INSTRUCTION: The complete listing should be restated exactly.
──────── PROVIDED DATA ────────
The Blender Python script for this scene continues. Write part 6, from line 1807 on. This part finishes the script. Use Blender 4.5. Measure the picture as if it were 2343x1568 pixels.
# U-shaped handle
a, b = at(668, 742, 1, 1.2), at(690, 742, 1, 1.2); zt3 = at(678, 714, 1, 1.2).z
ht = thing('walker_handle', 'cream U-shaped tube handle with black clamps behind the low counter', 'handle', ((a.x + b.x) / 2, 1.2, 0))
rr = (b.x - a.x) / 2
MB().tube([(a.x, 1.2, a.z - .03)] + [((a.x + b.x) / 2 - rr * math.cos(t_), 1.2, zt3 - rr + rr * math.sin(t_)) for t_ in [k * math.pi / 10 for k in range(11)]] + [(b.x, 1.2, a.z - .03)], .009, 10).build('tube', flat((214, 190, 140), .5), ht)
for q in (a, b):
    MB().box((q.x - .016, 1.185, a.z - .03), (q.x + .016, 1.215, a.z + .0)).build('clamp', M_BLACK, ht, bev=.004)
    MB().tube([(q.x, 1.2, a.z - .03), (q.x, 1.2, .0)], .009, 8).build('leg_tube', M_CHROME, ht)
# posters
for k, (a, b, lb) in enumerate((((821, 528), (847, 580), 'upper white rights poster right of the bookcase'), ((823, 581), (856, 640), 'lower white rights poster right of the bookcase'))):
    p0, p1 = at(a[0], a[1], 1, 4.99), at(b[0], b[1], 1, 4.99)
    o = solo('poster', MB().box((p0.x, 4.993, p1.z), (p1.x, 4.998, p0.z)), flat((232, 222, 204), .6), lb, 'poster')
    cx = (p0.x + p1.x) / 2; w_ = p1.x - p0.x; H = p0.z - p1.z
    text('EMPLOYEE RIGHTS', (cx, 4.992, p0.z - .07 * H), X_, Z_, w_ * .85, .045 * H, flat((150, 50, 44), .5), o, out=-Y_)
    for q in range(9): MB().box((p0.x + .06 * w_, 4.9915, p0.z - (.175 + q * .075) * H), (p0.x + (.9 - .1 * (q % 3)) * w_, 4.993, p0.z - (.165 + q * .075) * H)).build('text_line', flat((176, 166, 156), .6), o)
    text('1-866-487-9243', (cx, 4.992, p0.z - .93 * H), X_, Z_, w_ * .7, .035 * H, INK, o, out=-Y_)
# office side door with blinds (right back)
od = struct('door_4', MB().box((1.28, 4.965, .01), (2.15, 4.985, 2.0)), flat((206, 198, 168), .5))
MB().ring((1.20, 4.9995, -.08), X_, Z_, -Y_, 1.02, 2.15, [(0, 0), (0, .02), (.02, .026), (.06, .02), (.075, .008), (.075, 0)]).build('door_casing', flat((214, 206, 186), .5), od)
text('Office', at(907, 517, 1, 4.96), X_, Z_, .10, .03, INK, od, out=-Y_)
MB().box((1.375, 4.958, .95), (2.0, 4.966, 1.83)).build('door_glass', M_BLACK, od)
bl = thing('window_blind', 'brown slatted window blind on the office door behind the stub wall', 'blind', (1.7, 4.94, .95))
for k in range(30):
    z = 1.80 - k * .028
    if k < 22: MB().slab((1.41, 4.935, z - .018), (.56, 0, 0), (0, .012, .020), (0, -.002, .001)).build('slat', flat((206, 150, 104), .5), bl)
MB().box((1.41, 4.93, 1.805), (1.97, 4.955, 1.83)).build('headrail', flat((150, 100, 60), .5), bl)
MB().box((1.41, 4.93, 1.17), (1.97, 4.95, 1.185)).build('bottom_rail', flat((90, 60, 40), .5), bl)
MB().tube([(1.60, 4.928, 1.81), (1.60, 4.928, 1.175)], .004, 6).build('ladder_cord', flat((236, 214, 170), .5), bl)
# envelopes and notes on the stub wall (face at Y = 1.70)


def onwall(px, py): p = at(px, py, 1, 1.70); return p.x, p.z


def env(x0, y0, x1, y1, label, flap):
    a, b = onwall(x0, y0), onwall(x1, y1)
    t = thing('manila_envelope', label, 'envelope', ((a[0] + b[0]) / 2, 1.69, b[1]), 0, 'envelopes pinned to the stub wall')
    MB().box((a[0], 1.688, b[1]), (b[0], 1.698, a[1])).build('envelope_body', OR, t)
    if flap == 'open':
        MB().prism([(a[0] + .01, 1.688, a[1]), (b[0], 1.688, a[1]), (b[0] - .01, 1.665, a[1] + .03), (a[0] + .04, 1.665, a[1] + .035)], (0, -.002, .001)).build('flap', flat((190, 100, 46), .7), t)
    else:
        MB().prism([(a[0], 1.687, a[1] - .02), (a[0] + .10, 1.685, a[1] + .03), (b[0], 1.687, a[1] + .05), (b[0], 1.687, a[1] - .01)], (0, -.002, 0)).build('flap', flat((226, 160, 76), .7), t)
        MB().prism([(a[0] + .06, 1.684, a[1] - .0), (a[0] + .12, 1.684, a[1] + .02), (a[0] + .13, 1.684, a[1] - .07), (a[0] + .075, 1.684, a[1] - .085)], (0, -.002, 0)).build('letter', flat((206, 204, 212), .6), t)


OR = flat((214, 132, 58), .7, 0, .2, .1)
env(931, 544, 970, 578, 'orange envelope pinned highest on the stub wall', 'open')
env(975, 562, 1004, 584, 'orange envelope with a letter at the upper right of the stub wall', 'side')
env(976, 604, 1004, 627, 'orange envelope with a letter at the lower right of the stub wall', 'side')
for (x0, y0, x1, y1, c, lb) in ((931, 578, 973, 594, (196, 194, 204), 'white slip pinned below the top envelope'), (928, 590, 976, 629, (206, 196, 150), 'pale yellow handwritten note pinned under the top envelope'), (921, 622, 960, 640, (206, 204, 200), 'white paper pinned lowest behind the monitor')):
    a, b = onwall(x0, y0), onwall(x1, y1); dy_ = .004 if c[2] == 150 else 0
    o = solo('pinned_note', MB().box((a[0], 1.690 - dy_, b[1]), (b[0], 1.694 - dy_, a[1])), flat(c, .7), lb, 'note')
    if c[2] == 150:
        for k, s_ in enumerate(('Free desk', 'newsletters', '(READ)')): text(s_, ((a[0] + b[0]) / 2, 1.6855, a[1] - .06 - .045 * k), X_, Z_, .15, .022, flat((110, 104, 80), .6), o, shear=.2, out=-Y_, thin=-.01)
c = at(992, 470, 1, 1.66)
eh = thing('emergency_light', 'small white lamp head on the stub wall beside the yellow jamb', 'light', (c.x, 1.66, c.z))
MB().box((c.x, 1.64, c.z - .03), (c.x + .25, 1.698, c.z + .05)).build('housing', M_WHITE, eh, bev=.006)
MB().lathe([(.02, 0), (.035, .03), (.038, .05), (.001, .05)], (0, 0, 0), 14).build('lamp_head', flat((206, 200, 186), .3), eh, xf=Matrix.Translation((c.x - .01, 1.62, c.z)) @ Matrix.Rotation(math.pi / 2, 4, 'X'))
────────
EXERCISE SOLUTION:
The Blender Python script for this scene continues. Write part 6, from line 1807 on. This part finishes the script. Use Blender 4.5. Measure the picture as if it were 2343x1568 pixels.
# U-shaped handle
a, b = at(668, 742, 1, 1.2), at(690, 742, 1, 1.2); zt3 = at(678, 714, 1, 1.2).z
ht = thing('walker_handle', 'cream U-shaped tube handle with black clamps behind the low counter', 'handle', ((a.x + b.x) / 2, 1.2, 0))
rr = (b.x - a.x) / 2
MB().tube([(a.x, 1.2, a.z - .03)] + [((a.x + b.x) / 2 - rr * math.cos(t_), 1.2, zt3 - rr + rr * math.sin(t_)) for t_ in [k * math.pi / 10 for k in range(11)]] + [(b.x, 1.2, a.z - .03)], .009, 10).build('tube', flat((214, 190, 140), .5), ht)
for q in (a, b):
    MB().box((q.x - .016, 1.185, a.z - .03), (q.x + .016, 1.215, a.z + .0)).build('clamp', M_BLACK, ht, bev=.004)
    MB().tube([(q.x, 1.2, a.z - .03), (q.x, 1.2, .0)], .009, 8).build('leg_tube', M_CHROME, ht)
# posters
for k, (a, b, lb) in enumerate((((821, 528), (847, 580), 'upper white rights poster right of the bookcase'), ((823, 581), (856, 640), 'lower white rights poster right of the bookcase'))):
    p0, p1 = at(a[0], a[1], 1, 4.99), at(b[0], b[1], 1, 4.99)
    o = solo('poster', MB().box((p0.x, 4.993, p1.z), (p1.x, 4.998, p0.z)), flat((232, 222, 204), .6), lb, 'poster')
    cx = (p0.x + p1.x) / 2; w_ = p1.x - p0.x; H = p0.z - p1.z
    text('EMPLOYEE RIGHTS', (cx, 4.992, p0.z - .07 * H), X_, Z_, w_ * .85, .045 * H, flat((150, 50, 44), .5), o, out=-Y_)
    for q in range(9): MB().box((p0.x + .06 * w_, 4.9915, p0.z - (.175 + q * .075) * H), (p0.x + (.9 - .1 * (q % 3)) * w_, 4.993, p0.z - (.165 + q * .075) * H)).build('text_line', flat((176, 166, 156), .6), o)
    text('1-866-487-9243', (cx, 4.992, p0.z - .93 * H), X_, Z_, w_ * .7, .035 * H, INK, o, out=-Y_)
# office side door with blinds (right back)
od = struct('door_4', MB().box((1.28, 4.965, .01), (2.15, 4.985, 2.0)), flat((206, 198, 168), .5))
MB().ring((1.20, 4.9995, -.08), X_, Z_, -Y_, 1.02, 2.15, [(0, 0), (0, .02), (.02, .026), (.06, .02), (.075, .008), (.075, 0)]).build('door_casing', flat((214, 206, 186), .5), od)
text('Office', at(907, 517, 1, 4.96), X_, Z_, .10, .03, INK, od, out=-Y_)
MB().box((1.375, 4.958, .95), (2.0, 4.966, 1.83)).build('door_glass', M_BLACK, od)
bl = thing('window_blind', 'brown slatted window blind on the office door behind the stub wall', 'blind', (1.7, 4.94, .95))
for k in range(30):
    z = 1.80 - k * .028
    if k < 22: MB().slab((1.41, 4.935, z - .018), (.56, 0, 0), (0, .012, .020), (0, -.002, .001)).build('slat', flat((206, 150, 104), .5), bl)
MB().box((1.41, 4.93, 1.805), (1.97, 4.955, 1.83)).build('headrail', flat((150, 100, 60), .5), bl)
MB().box((1.41, 4.93, 1.17), (1.97, 4.95, 1.185)).build('bottom_rail', flat((90, 60, 40), .5), bl)
MB().tube([(1.60, 4.928, 1.81), (1.60, 4.928, 1.175)], .004, 6).build('ladder_cord', flat((236, 214, 170), .5), bl)
# envelopes and notes on the stub wall (face at Y = 1.70)


def onwall(px, py): p = at(px, py, 1, 1.70); return p.x, p.z


def env(x0, y0, x1, y1, label, flap):
    a, b = onwall(x0, y0), onwall(x1, y1)
    t = thing('manila_envelope', label, 'envelope', ((a[0] + b[0]) / 2, 1.69, b[1]), 0, 'envelopes pinned to the stub wall')
    MB().box((a[0], 1.688, b[1]), (b[0], 1.698, a[1])).build('envelope_body', OR, t)
    if flap == 'open':
        MB().prism([(a[0] + .01, 1.688, a[1]), (b[0], 1.688, a[1]), (b[0] - .01, 1.665, a[1] + .03), (a[0] + .04, 1.665, a[1] + .035)], (0, -.002, .001)).build('flap', flat((190, 100, 46), .7), t)
    else:
        MB().prism([(a[0], 1.687, a[1] - .02), (a[0] + .10, 1.685, a[1] + .03), (b[0], 1.687, a[1] + .05), (b[0], 1.687, a[1] - .01)], (0, -.002, 0)).build('flap', flat((226, 160, 76), .7), t)
        MB().prism([(a[0] + .06, 1.684, a[1] - .0), (a[0] + .12, 1.684, a[1] + .02), (a[0] + .13, 1.684, a[1] - .07), (a[0] + .075, 1.684, a[1] - .085)], (0, -.002, 0)).build('letter', flat((206, 204, 212), .6), t)


OR = flat((214, 132, 58), .7, 0, .2, .1)
env(931, 544, 970, 578, 'orange envelope pinned highest on the stub wall', 'open')
env(975, 562, 1004, 584, 'orange envelope with a letter at the upper right of the stub wall', 'side')
env(976, 604, 1004, 627, 'orange envelope with a letter at the lower right of the stub wall', 'side')
for (x0, y0, x1, y1, c, lb) in ((931, 578, 973, 594, (196, 194, 204), 'white slip pinned below the top envelope'), (928, 590, 976, 629, (206, 196, 150), 'pale yellow handwritten note pinned under the top envelope'), (921, 622, 960, 640, (206, 204, 200), 'white paper pinned lowest behind the monitor')):
    a, b = onwall(x0, y0), onwall(x1, y1); dy_ = .004 if c[2] == 150 else 0
    o = solo('pinned_note', MB().box((a[0], 1.690 - dy_, b[1]), (b[0], 1.694 - dy_, a[1])), flat(c, .7), lb, 'note')
    if c[2] == 150:
        for k, s_ in enumerate(('Free desk', 'newsletters', '(READ)')): text(s_, ((a[0] + b[0]) / 2, 1.6855, a[1] - .06 - .045 * k), X_, Z_, .15, .022, flat((110, 104, 80), .6), o, shear=.2, out=-Y_, thin=-.01)
c = at(992, 470, 1, 1.66)
eh = thing('emergency_light', 'small white lamp head on the stub wall beside the yellow jamb', 'light', (c.x, 1.66, c.z))
MB().box((c.x, 1.64, c.z - .03), (c.x + .25, 1.698, c.z + .05)).build('housing', M_WHITE, eh, bev=.006)
MB().lathe([(.02, 0), (.035, .03), (.038, .05), (.001, .05)], (0, 0, 0), 14).build('lamp_head', flat((206, 200, 186), .3), eh, xf=Matrix.Translation((c.x - .01, 1.62, c.z)) @ Matrix.Rotation(math.pi / 2, 4, 'X'))